**Task to complete:**
Lines containing the word "this" are the ones to copy from the records below.

**Input material:**

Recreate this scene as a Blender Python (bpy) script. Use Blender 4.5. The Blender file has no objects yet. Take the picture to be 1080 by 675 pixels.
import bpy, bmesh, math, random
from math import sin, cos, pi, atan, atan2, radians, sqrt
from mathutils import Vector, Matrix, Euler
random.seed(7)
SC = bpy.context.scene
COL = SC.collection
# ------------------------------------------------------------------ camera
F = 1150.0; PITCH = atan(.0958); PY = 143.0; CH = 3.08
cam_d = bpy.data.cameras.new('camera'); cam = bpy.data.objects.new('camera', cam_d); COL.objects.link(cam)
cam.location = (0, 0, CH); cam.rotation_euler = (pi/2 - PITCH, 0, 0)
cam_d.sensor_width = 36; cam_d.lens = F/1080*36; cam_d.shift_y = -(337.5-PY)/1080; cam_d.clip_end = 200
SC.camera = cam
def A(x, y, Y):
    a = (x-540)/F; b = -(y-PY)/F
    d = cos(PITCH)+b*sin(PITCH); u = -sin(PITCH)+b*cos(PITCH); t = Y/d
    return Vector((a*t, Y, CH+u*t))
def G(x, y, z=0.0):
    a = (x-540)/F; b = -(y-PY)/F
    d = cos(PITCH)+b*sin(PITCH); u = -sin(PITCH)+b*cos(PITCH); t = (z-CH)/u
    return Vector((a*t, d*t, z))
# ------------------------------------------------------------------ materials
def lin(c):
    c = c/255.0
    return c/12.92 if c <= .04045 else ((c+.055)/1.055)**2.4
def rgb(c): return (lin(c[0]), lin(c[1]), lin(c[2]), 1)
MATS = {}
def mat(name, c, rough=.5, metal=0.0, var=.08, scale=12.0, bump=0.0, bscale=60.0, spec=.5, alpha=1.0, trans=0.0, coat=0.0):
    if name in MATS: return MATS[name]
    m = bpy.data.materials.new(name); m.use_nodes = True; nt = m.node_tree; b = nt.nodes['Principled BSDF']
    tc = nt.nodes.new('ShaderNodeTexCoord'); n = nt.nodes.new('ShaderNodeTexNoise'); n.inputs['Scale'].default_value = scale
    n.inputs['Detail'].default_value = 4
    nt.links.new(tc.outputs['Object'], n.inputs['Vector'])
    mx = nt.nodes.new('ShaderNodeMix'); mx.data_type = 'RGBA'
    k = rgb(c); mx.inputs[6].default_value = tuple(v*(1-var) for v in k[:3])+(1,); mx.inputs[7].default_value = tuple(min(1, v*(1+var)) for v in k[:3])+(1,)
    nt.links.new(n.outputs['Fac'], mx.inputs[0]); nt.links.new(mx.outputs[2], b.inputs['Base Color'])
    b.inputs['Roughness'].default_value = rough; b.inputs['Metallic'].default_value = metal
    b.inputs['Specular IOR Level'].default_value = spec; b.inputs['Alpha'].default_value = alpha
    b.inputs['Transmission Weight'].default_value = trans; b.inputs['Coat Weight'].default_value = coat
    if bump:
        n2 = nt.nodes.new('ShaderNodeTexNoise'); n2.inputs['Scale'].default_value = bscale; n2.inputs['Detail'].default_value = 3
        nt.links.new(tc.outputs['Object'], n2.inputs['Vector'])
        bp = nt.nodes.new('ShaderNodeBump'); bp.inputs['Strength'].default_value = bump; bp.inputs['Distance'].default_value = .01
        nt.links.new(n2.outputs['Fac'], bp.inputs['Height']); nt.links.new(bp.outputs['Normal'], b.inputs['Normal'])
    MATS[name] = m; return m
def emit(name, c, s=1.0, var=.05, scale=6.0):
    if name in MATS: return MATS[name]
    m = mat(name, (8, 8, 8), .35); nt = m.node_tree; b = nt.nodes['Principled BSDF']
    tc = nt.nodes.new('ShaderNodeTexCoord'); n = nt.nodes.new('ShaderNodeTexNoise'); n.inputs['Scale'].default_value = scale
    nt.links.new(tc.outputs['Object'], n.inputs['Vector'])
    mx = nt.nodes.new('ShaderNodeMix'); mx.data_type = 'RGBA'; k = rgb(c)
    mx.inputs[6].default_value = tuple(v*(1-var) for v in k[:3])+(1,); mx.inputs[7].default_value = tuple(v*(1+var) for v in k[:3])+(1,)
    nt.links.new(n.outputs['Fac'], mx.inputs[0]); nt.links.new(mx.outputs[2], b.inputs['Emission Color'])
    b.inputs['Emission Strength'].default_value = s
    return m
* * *
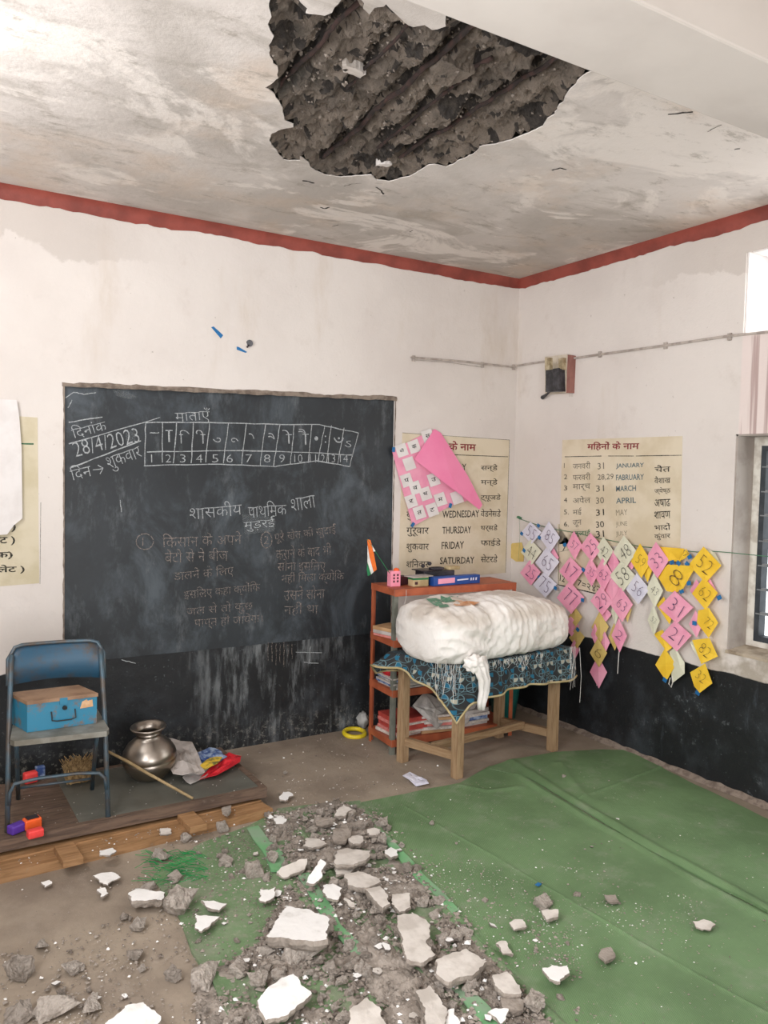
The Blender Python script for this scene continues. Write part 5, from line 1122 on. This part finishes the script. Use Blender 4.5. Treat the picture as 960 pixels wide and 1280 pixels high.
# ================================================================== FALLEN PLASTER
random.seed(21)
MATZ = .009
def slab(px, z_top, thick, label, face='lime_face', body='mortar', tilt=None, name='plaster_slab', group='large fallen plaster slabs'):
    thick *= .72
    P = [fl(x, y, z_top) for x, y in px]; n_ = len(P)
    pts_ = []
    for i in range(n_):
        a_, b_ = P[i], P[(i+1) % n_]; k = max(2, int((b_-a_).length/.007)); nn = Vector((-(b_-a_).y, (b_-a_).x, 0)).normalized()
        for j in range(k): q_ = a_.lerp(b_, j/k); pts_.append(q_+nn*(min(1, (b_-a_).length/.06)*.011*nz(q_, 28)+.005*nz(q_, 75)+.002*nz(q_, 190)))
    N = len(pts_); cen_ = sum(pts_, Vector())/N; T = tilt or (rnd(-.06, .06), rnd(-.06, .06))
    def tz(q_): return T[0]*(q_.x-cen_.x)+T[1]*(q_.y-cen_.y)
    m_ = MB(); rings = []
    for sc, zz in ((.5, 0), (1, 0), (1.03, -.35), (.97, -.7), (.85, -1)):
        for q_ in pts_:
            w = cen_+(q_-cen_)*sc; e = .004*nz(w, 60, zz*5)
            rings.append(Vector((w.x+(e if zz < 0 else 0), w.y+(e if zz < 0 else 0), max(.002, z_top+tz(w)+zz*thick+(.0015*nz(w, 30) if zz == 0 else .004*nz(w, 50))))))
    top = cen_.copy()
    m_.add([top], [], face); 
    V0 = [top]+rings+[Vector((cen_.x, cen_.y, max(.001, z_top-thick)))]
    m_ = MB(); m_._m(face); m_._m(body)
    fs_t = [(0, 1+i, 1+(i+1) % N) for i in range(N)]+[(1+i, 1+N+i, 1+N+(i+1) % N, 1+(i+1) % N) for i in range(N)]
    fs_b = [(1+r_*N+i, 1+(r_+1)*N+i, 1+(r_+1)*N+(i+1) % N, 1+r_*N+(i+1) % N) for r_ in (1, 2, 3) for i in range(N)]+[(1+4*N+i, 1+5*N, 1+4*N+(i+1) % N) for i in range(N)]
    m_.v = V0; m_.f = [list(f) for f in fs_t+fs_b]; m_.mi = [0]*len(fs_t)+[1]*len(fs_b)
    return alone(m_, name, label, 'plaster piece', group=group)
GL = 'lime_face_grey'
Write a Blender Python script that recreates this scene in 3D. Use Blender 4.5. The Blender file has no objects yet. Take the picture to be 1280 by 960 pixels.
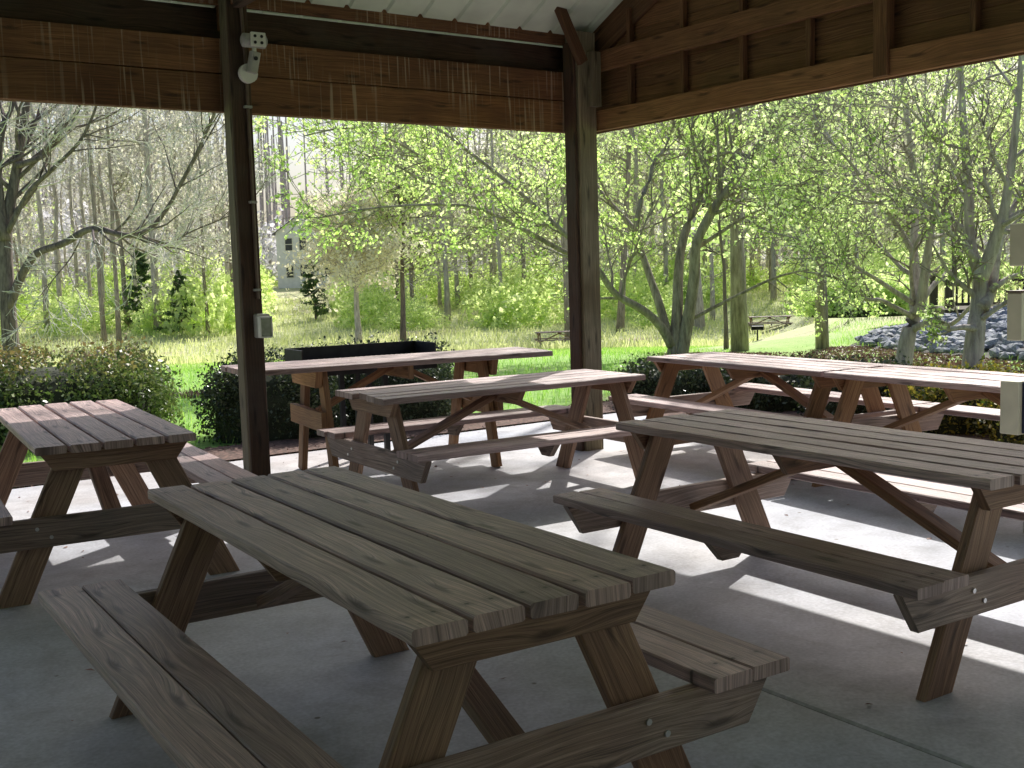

**Written reply:**
Recreate this scene as a Blender Python (bpy) script. Use Blender 4.5. The Blender file has no objects yet. Take the picture to be 1080 by 675 pixels.
The Blender Python script for this scene continues. Write part 5, from line 1122 on. This part finishes the script. Use Blender 4.5. Treat the picture as 960 pixels wide and 1280 pixels high.
Write a Blender Python script that recreates this scene in 3D. Use Blender 4.5. The Blender file has no objects yet. Take the picture to be 1280 by 960 pixels.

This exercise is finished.